On this we must agree to disagree.

But back to the reason I’m there, still sitting nude, sipping on my wine. He tells me his wife also makes art, especially using photographs. “If you are comfortable, she take your photograph. We see. I only use old Russian cameras. No automatic. But model must choose own pose.”

Hmmm…photography. A bit more permanent and realistic than a blurry Impressionist nude painting of me. But--we’ll see. I’ve always wanted nude photographs of me, provided they’re tastefully done and make me look phenomenal. I try to pin down a time for me to come every week. He tells me he won’t need me for his weekly classes, as he wants to “keep me for himself.” (All the better to rape me!, I think.) Which I guess is flattering except for the fact that I would like to work as much as possible because in the end…muse or not, I need beaucoup d’argent. But artists don’t like to talk about money, do they?
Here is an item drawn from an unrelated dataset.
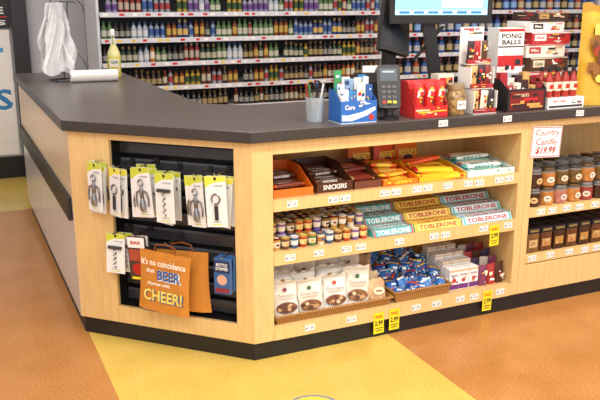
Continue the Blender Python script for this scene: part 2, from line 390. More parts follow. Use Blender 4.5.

He asks for me to come on Sunday, but I’m not sure what my day will hold (supposed to be having brunch with Mike, going to an exhibition of Karl Lagerfeld photographs, open house at American Library…) so I say next time. He says he will call me. I eagerly put my clothes back on, fight off his feral cat, we shake hands, and I let myself out. I’m walking in the busy streets of Le Marais, slightly buzzed on wine, laughing to myself. Well, I finally conquered one of my biggest fears and fantasies. And I don’t mean sexual fantasy, but rather doing something I’d always wondered about but never actually done. Posing nude for an artist. It took a lot of guts and a lot of awkwardness…but I did it. My first Parisian success?